Es braucht statt eines Buches, in dem Inhalte auf Jahrzehnte für Unterricht festgeschrieben werden, andere Formen.
Es sollten flexible Materialsammlungen, kuratiert durch Lehrpersonen und auch durch Lernende entstehen, die den Lehr-Lernprozess individualisiert begleiten und unterstützen.

Ergänzung:

Bücher sind wunderbar. Ich möchte keineswegs dafür plädieren, Bücher abzuschaffen.
Allerdings sind sie als langfristiges, begleitendes schulisches Arbeitsinstrument in einer Kultur der Digitalität weniger gut geeignet als

Materialsammlungen.

Diese neue Art der "Schulbücher" (wir brauchen dringend einen Begriff dafür ;)) verlangt von den Lehrpersonen ein hohes Maß an Verständnis für Digitalität. Gerade die Aspekte von Gemeinschaftlichkeit, Referentialität und Algorithmizität spielen im Lehr-Lernkontext eine immer größere Rolle. Dies müssen Materialien, die für diese Anwendungen gedacht sind, widerspiegeln und ermöglichen.

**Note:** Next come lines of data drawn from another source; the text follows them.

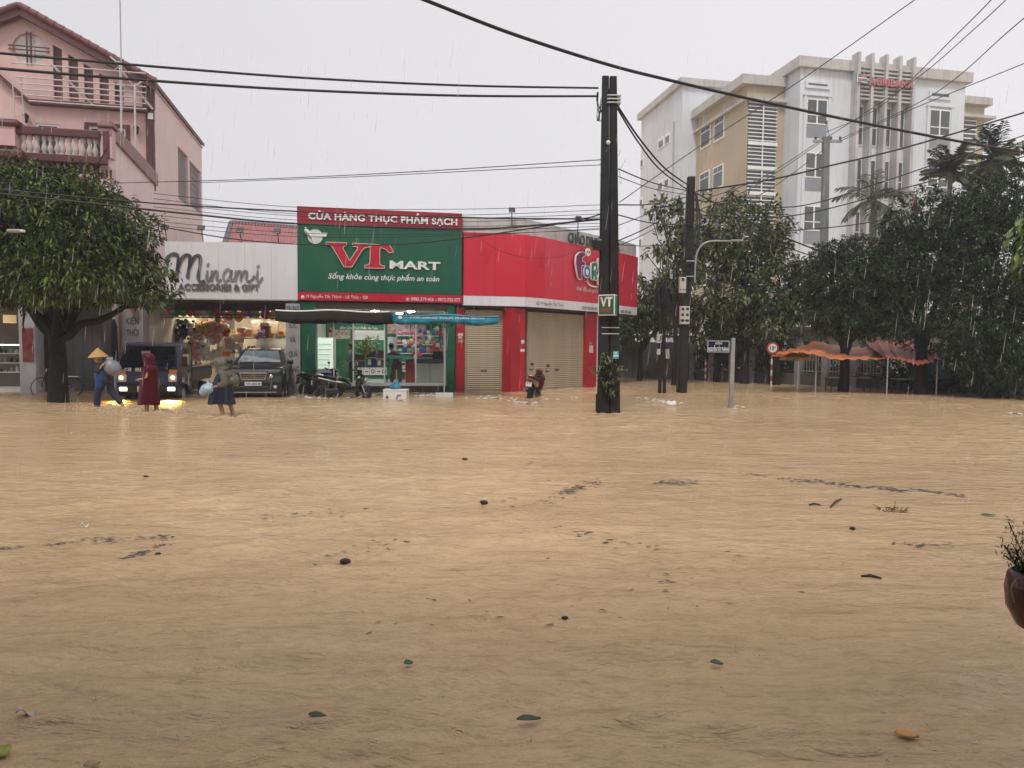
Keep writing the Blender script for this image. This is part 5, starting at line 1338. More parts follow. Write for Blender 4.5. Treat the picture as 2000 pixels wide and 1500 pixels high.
def hthing(name, label, cat, px, py, v, group=None, z=None):
    u, zz = Hf.pv(px, py, v); return fthing(name, label, cat, Hf, u, v, zz if z is None else z, group)
o = hthing('pendant_lamp', 'lit drum-shaped pendant lamp in the dim shop at the left edge', 'pendant lamp', 19, 623, 1.8)
MB().lathe([(0.2, -0.14), (0.2, 0.14)], 20, cap=False).build('shade', mat('lamp_shade', (0.7, 0.55, 0.3), 0.7, emit=0.35, emit_col=(1, 0.72, 0.35)), o, smooth=60)
MB().tube([(0, 0, 0.1), (0, 0, 3.19 - o.location.z)], 0.01, 5).build('cord', black_metal, o)
MB().ball((0, 0, -0.03), 0.06, 8, 6).build('bulb', mat('lit_bulb', (1, .9, .7), 0.5, emit=18, emit_col=(1, .8, .5)), o)
o = hthing('glass_showcase', 'lit glass showcase of small goods in the shop at the left edge', 'showcase', 10, 700, 2.2, z=0.12)
MB().box(-1.6, 0.65, 0, 0.6, 0, 0.5).build('base', dark_wall, o)
for k in range(3): MB().box(-1.6, 0.65, 0.02, 0.6, 0.5 + k * 0.34, 0.53 + k * 0.34).build('shelf', whitep, o)
MB().box(-1.6, 0.65, 0.55, 0.6, 1.5, 1.53).build('lit_strip', mat('showcase_strip', (1, 1, 1), 0.5, emit=6.0, emit_col=(1, 0.97, 0.92)), o)
for r_ in range(3):
    for k in range(12):
        w = rnd.uniform(0.06, 0.14); h = rnd.uniform(0.08, 0.22); x = -1.5 + k * 0.18
        oo = hthing('small_goods', 'small dark or pale item on the ' + ('lowest', 'middle', 'top')[r_] + ' board of the lit left-edge showcase', 'goods', 10, 700, 2.4, 'goods in the left showcase', 0.12 + 0.532 + 0.34 * r_ if r_ else 0.652)
        oo.location = Hf.w(Hf.pv(10, 700, 2.2)[0] + x, 2.4, 0.12 + 0.532 + 0.34 * r_)
        MB().lathe([(w * .5, 0), (w * .6, h * .5), (w * .3, h)], 8).build('item', tm(rnd.choice(['black', 'grey', 'white', 'black'])), oo)

o = hthing('antenna_mast', 'thin tall antenna mast rising beside the pink gable', 'antenna', 237, 140, vF - 1.3)
MB().tube([(0, 0, -1.5), (0, 0, 4.6)], 0.028, 6).build('mast', mat('grey_pipe', (0.4, 0.4, 0.42), 0.4), o)
mb = MB()
for k in range(4):
    a = k * PI / 2 + 0.4; mb.tube([(0, 0, 0.25), (0.28 * math.cos(a), 0.28 * math.sin(a), -0.02)], 0.015, 4)
mb.build('braces', MATS['grey_pipe'], o)
o = hthing('ladder', 'thin pale ladder leaning on the pink wall beside the wall lantern', 'ladder', 36, 250, vF - 0.5)
mb = MB()
q0 = [Hf.pv(x, y, vF - 0.5) for x, y in ((24, 152), (50, 252), (40, 152), (52, 252), (36, 252))]
b0 = q0[4]
mb.tube([(q0[0][0] - b0[0], 0, q0[0][1] - b0[1]), (-0.1, 0, -0.3)], 0.02, 5); mb.tube([(q0[2][0] - b0[0], 0, q0[2][1] - b0[1]), (0.25, 0, -0.3)], 0.02, 5); mb.build('rail', mat('pale_rod'), o)
for k in range(6):
    f = k / 6.0; l0 = Vector((q0[0][0] - b0[0], 0, q0[0][1] - b0[1])).lerp(Vector((-0.1, 0, -0.3)), f); l1 = Vector((q0[2][0] - b0[0], 0, q0[2][1] - b0[1])).lerp(Vector((0.25, 0, -0.3)), f)
    MB().tube([l0, l1], 0.014, 5).build('rung', mat('pale_rod'), o)

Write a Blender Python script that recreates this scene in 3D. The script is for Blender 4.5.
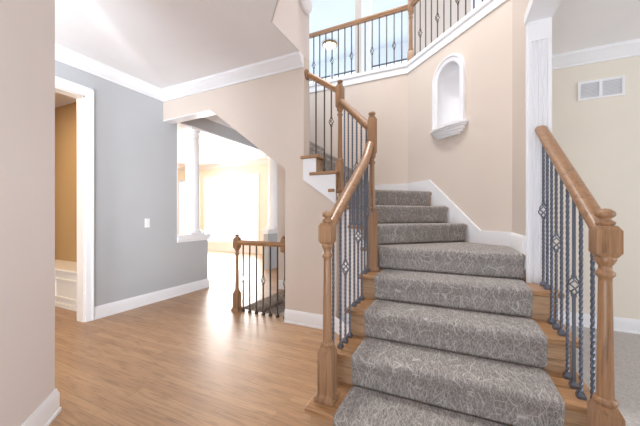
import bpy, bmesh, math
from mathutils import Vector, Matrix
PI = math.pi
for o in list(bpy.data.objects): bpy.data.objects.remove(o)
SC = bpy.context.scene
COL = SC.collection

# ------------------------------------------------------------------ camera, world, lights, exposure
EYE = 1.15
cam_d = bpy.data.cameras.new('camera'); cam_d.sensor_width = 36; cam_d.lens = 291/640*36
cam_d.shift_y = 3/640; cam_d.clip_start = .02
cam = bpy.data.objects.new('camera', cam_d); COL.objects.link(cam)
cam.location = (0, 0, EYE); cam.rotation_euler = (PI/2, 0, math.radians(25.2)); SC.camera = cam
SC.view_settings.view_transform = 'Standard'; SC.view_settings.look = 'None'
SC.view_settings.gamma = 1; SC.view_settings.use_curve_mapping = False
SC.view_settings.exposure = 0.78
SC.cycles.max_bounces = 12; SC.cycles.diffuse_bounces = 8; SC.cycles.transparent_max_bounces = 16
SC.cycles.sample_clamp_indirect = 6; SC.cycles.use_denoising = True
w = bpy.data.worlds.new('sky'); SC.world = w; w.use_nodes = True
w.node_tree.nodes['Background'].inputs[0].default_value = (.78, .88, 1, 1)
w.node_tree.nodes['Background'].inputs[1].default_value = 1.45
def area(name, loc, aim, sx, sy, power, col=(1, 1, 1), spread=PI):
    d = bpy.data.lights.new(name, 'AREA'); d.shape = 'RECTANGLE'; d.size = sx; d.size_y = sy
    d.energy = power; d.color = col; d.spread = spread
    o = bpy.data.objects.new(name, d); COL.objects.link(o); o.location = loc
    o.rotation_euler = (Vector(aim)-Vector(loc)).to_track_quat('-Z', 'Y').to_euler()
    return o
area('foyer_ceiling_fill', (-1.3, -2.2, .5), (-1.8, -.2, 2.84), 3.0, 1.6, 88, (.84, .92, 1), math.radians(130))  # added fill low in the foyer, aimed up to lift the ceiling
area('left_wall_fill', (1.6, -2.6, 1.4), (-3.6, .9, 1.5), 1.2, 2.0, 34, (.84, .92, 1), math.radians(56))  # unseen fill added behind the camera to brighten the grey and left walls
area('stairwell_overhead_fill', (-1.22, 2.45, 5.45), (.1, 2.3, .6), .42, .42, 27, (1, .97, .93), math.radians(120))  # unseen overhead lamp, added so treads come out lighter than risers
area('side_room_daylight', (5.6, 1.0, 1.6), (2, 2.2, 1.2), 3.0, 2.0, 75, (.85, .92, 1))
area('garden_daylight', (-6.5, 7.6, 1.4), (-4.5, 3.5, .6), 3.2, 2.2, 250, (1, .98, .95))
area('upper_hall_daylight', (-2.2, 5.6, 5.2), (-2.0, 5.2, 3.2), 2.6, 1.6, 10, (.92, .96, 1))
area('mudroom_lamp', (-4.6, 1.2, 2.7), (-4.6, 1.6, 0), .5, .5, 18, (1, .84, .62))
area('basement_stair_fill', (-1.45, 3.4, -.35), (-2.3, 3.3, -.5), .3, .3, 3, (1, .90, .78))  # added fill inside the floor opening, keeps the steps from going black
area('ceiling_streak_fill', (-1.0, -.9, .06), (-2.25, 1.75, 2.84), .25, .7, 3.5, (1, .98, .95), math.radians(30))  # added lamp near the floor, stands in for bounced sun streaking the ceiling

# ------------------------------------------------------------------ materials
def mat(name, col, rough=.6, metal=0, spec=.5):
    m = bpy.data.materials.new(name); m.use_nodes = True
    b = m.node_tree.nodes['Principled BSDF']
    b.inputs['Base Color'].default_value = (*col, 1); b.inputs['Roughness'].default_value = rough
    b.inputs['Metallic'].default_value = metal; b.inputs['Specular IOR Level'].default_value = spec
    return m
def nd(m, t, **kw):
    n = m.node_tree.nodes.new(t)
    for k, v in kw.items():
        if k in n.inputs: n.inputs[k].default_value = v
        else: setattr(n, k, v)
    return n
def lk(m, a, b): m.node_tree.links.new(a, b)
def coords(m, scale=(1, 1, 1), rot=(0, 0, 0)):
    tc = nd(m, 'ShaderNodeTexCoord'); mp = nd(m, 'ShaderNodeMapping')
    mp.inputs['Scale'].default_value = scale; mp.inputs['Rotation'].default_value = rot
    lk(m, tc.outputs['Object'], mp.inputs['Vector']); return mp.outputs['Vector']
def ramp(m, fac, stops):
    r = nd(m, 'ShaderNodeValToRGB'); e = r.color_ramp.elements
    while len(e) < len(stops): e.new(.5)
    for x, (p, c) in zip(e, stops): x.position = p; x.color = (*c, 1)
    lk(m, fac, r.inputs['Fac']); return r.outputs['Color']
def bump(m, h, dist, strength=.5):
    b = nd(m, 'ShaderNodeBump', Strength=strength, Distance=dist); lk(m, h, b.inputs['Height'])
    lk(m, b.outputs['Normal'], m.node_tree.nodes['Principled BSDF'].inputs['Normal'])
def paint(name, col, rough=.65, tex=.0015):
    m = mat(name, col, rough, spec=.3)
    n = nd(m, 'ShaderNodeTexNoise', Scale=160.0, Detail=3.0); lk(m, coords(m), n.inputs['Vector'])
    bump(m, n.outputs['Fac'], tex, .35)
    n2 = nd(m, 'ShaderNodeTexNoise', Scale=1.3, Detail=2.0); lk(m, coords(m), n2.inputs['Vector'])
    c = ramp(m, n2.outputs['Fac'], [(.3, tuple(x*.97 for x in col)), (.7, tuple(min(1, x*1.02) for x in col))])
    lk(m, c, m.node_tree.nodes['Principled BSDF'].inputs['Base Color']); return m
def oak(name, c0, c1, axis, rough=.35):
    m = mat(name, c0, rough)
    s = [26, 26, 26]; s[axis] = 1.6
    v = coords(m, tuple(s))
    n = nd(m, 'ShaderNodeTexNoise', Scale=2.2, Detail=6.0, Roughness=.65, Distortion=.6); lk(m, v, n.inputs['Vector'])
    dk = tuple(x*.4 for x in c0)
    c = ramp(m, n.outputs['Fac'], [(.28, dk), (.45, c0), (.7, c1)])
    lk(m, c, m.node_tree.nodes['Principled BSDF'].inputs['Base Color'])
    bump(m, n.outputs['Fac'], .002, .25); return m
BEIGE = paint('beige_wall_paint', (.67, .58, .51))
BEIGE2 = paint('rosy_beige_wall_paint', (.72, .655, .625))
GREY = paint('grey_wall_paint', (.46, .47, .485))
CREAM = paint('cream_wall_paint', (.82, .77, .66))
CREAM2 = paint('pale_cream_wall_paint', (.76, .70, .61))
TAN = paint('tan_wall_paint', (.50, .31, .14))
CEIL = paint('ceiling_paint', (.84, .83, .84), .8, .004)
PALE = paint('pale_upper_paint', (.76, .80, .84))
WHITE = mat('white_trim_paint', (.82, .82, .84), .35)
BENCHW = mat('bench_paint', (.80, .74, .66), .4)
OAKV = oak('oak_upright', (.275, .145, .072), (.37, .21, .11), 2)
OAKY = oak('oak_rail_lengthwise', (.28, .145, .068), (.37, .20, .10), 1)
OAKX = oak('oak_tread_grain', (.33, .175, .082), (.44, .25, .125), 0)
OAKP = oak('oak_pale_riser', (.42, .26, .15), (.52, .35, .21), 0)
IRON = mat('dark_iron', (.165, .185, .23), .38, .75)
IRON2 = mat('bronze_iron', (.09, .072, .06), .45, .6)
BRONZE = mat('bronze_rim', (.30, .19, .08), .35, .8)
PLATE = mat('switch_plastic', (.85, .85, .84), .4)
SLOT = mat('vent_slot_grey', (.50, .51, .54), .6)
# glass: a clear pane with a weak mirror
GLASS = bpy.data.materials.new('window_glass'); GLASS.use_nodes = True
nt = GLASS.node_tree; nt.nodes.remove(nt.nodes['Principled BSDF'])
a_ = nt.nodes.new('ShaderNodeBsdfTransparent'); b_ = nt.nodes.new('ShaderNodeBsdfGlossy'); b_.inputs['Roughness'].default_value = .02
x_ = nt.nodes.new('ShaderNodeMixShader'); x_.inputs[0].default_value = .06
nt.links.new(a_.outputs[0], x_.inputs[1]); nt.links.new(b_.outputs[0], x_.inputs[2])
nt.links.new(x_.outputs[0], nt.nodes['Material Output'].inputs['Surface'])
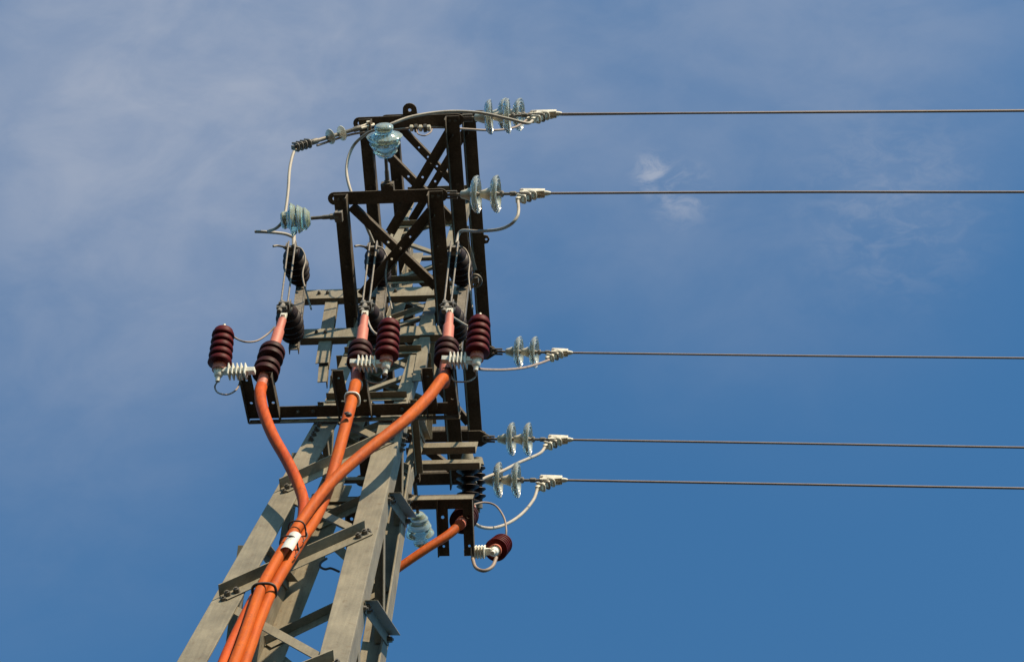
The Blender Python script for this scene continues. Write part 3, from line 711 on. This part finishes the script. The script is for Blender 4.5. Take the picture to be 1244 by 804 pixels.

In diesem Sinn zeigten auch die vielen Reaktionen auf den Tweet ein gemeinsames Verständnis für die Rolle der "Schulbücher".
Wir, die Lehrenden, sehen die neuen Herausforderungen. Viele sind auf der Suche und reichern die Schulbuch-Gutenberg-Galaxis mit digitalen Beiträgen an. Lehrkräfte sind also schon dabei die "Schulbücher" neu zu definieren.

Warum aber Unmengen an Schulbüchern drucken, die in den einzelnen Situationen immer nur teilweise/kapitel- bzw. themenweise genutzt werden? Warum nicht flexibler agieren?

Ich würde mich daher fragen: Ist das ein "neues Schulbuch" oder kann das weg? ;)

Wir brauchen neue Begriffe! Nicht nur für Schulbücher!